_EXERCISE_: Check every line below for the word "from" and show those that hold it.

_DATASET CONTENT_:
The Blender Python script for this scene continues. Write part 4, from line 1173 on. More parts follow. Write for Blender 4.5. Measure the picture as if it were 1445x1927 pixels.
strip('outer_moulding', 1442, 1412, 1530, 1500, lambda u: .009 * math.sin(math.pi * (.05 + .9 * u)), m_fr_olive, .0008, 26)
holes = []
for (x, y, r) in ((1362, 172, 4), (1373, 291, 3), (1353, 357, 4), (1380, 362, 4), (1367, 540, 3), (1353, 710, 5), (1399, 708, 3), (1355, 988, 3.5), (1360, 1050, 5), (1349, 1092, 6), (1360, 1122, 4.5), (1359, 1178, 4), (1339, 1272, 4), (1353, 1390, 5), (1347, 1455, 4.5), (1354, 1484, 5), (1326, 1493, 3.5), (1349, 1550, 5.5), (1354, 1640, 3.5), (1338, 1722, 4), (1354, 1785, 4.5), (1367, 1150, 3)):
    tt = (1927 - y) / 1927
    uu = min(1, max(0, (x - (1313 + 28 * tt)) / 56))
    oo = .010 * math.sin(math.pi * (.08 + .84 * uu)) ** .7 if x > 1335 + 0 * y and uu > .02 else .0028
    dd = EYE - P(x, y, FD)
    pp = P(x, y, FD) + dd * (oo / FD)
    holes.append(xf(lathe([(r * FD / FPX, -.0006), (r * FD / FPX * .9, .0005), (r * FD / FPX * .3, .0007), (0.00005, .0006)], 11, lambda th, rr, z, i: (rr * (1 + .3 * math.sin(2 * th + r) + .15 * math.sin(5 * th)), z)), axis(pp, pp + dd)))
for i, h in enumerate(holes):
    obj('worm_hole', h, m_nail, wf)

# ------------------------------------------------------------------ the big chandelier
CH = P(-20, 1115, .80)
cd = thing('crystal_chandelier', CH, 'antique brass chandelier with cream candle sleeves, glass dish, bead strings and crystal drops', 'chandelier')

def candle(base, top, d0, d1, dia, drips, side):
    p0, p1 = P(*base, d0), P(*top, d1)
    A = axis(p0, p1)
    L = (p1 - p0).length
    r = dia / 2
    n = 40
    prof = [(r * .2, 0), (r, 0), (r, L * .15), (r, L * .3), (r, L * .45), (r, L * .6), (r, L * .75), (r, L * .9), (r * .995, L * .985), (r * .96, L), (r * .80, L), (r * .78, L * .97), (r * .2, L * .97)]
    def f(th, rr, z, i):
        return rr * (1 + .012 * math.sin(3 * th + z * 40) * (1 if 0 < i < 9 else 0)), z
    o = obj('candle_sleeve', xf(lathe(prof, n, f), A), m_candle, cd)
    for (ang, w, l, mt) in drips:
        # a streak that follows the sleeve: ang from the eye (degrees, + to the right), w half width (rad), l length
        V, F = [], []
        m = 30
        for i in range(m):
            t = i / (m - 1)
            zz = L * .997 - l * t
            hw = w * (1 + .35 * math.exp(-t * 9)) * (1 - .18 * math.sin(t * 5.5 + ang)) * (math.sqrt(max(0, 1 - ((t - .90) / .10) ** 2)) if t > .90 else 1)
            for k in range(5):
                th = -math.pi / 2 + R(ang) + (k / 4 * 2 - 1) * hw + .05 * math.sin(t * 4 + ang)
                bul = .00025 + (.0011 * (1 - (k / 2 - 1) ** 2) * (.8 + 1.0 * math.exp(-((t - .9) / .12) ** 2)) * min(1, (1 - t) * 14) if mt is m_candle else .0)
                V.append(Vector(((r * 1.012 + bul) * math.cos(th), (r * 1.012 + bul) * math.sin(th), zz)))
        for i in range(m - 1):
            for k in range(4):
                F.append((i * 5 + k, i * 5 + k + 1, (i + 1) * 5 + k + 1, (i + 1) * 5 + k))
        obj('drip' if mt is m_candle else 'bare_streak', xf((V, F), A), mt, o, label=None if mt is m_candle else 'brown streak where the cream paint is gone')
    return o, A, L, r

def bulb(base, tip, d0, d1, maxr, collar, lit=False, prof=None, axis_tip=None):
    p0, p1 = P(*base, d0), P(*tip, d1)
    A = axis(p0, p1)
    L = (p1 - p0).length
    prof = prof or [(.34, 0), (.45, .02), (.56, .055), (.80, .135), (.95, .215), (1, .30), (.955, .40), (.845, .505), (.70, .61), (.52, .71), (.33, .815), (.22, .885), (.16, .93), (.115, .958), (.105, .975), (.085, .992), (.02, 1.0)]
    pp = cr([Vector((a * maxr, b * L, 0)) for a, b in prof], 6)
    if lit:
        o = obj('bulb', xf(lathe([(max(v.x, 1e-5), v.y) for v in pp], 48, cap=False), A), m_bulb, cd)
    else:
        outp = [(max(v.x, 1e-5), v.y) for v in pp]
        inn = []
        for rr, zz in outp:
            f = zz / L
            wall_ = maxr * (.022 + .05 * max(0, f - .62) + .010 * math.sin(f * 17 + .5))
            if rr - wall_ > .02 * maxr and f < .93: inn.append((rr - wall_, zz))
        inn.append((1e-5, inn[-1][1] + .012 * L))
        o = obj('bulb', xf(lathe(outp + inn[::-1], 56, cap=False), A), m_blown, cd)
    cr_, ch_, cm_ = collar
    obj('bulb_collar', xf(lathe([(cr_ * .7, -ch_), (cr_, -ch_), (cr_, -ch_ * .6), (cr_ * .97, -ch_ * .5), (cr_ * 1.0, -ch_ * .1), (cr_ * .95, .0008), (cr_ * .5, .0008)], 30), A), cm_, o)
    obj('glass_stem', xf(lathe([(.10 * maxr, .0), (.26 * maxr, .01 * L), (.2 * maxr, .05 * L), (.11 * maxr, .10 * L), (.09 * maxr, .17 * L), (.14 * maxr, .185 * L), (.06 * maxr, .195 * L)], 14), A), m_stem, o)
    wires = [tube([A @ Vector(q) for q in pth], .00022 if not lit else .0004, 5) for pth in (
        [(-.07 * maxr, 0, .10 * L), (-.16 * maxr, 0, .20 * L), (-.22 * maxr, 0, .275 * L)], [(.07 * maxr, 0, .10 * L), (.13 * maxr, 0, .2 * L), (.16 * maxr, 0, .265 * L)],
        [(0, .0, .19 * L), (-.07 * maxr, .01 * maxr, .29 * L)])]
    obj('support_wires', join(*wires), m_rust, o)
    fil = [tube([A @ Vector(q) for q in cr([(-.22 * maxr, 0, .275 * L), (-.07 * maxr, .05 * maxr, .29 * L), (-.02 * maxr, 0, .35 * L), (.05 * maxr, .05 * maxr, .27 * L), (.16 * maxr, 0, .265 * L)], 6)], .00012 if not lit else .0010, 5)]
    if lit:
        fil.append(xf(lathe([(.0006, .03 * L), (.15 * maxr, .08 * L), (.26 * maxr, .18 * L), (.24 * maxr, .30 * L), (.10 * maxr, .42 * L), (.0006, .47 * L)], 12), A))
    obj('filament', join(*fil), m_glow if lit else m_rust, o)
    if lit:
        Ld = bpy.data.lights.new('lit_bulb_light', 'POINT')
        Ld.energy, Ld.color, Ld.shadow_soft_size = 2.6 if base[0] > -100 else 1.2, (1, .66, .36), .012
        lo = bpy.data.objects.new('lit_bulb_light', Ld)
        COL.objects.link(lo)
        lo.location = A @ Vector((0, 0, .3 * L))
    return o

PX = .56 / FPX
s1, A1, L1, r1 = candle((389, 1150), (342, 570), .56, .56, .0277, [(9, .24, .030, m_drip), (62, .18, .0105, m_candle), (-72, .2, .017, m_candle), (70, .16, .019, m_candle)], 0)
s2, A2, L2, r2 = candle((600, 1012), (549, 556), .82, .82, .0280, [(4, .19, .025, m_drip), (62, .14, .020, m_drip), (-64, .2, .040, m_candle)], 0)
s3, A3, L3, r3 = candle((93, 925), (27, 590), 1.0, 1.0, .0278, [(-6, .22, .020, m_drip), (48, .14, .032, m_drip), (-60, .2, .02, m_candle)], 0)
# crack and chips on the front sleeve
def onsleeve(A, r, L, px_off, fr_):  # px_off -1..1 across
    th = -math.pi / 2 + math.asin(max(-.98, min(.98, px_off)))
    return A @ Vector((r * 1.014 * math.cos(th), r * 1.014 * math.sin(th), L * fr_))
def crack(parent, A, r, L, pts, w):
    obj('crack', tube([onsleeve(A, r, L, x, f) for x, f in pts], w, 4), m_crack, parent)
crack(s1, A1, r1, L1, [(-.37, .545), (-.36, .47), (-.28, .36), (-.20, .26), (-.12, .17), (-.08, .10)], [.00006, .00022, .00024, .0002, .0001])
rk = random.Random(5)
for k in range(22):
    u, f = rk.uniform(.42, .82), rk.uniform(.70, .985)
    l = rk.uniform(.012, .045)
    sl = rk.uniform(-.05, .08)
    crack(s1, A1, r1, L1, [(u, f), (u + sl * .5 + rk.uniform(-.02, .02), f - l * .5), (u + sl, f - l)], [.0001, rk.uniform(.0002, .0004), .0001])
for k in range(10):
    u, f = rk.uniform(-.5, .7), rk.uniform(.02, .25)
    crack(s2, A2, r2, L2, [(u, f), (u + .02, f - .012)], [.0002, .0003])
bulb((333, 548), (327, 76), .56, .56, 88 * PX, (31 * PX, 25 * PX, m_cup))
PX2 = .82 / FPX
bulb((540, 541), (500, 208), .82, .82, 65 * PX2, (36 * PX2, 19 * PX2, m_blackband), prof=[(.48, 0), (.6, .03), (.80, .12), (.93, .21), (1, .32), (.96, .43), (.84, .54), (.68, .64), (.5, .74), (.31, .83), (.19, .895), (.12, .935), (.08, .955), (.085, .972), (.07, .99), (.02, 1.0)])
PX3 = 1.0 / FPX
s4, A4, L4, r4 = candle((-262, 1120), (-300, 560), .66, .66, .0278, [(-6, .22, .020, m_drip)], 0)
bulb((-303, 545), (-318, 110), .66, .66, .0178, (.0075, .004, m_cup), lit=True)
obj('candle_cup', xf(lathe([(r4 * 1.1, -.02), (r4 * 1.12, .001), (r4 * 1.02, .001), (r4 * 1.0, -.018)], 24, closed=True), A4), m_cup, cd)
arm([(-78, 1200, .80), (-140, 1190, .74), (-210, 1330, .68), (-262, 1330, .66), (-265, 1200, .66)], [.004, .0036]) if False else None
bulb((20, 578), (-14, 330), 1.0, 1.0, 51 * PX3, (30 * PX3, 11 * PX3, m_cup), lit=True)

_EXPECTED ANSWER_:
The Blender Python script for this scene continues. Write part 4, from line 1173 on. More parts follow. Write for Blender 4.5. Measure the picture as if it were 1445x1927 pixels.
        # a streak that follows the sleeve: ang from the eye (degrees, + to the right), w half width (rad), l length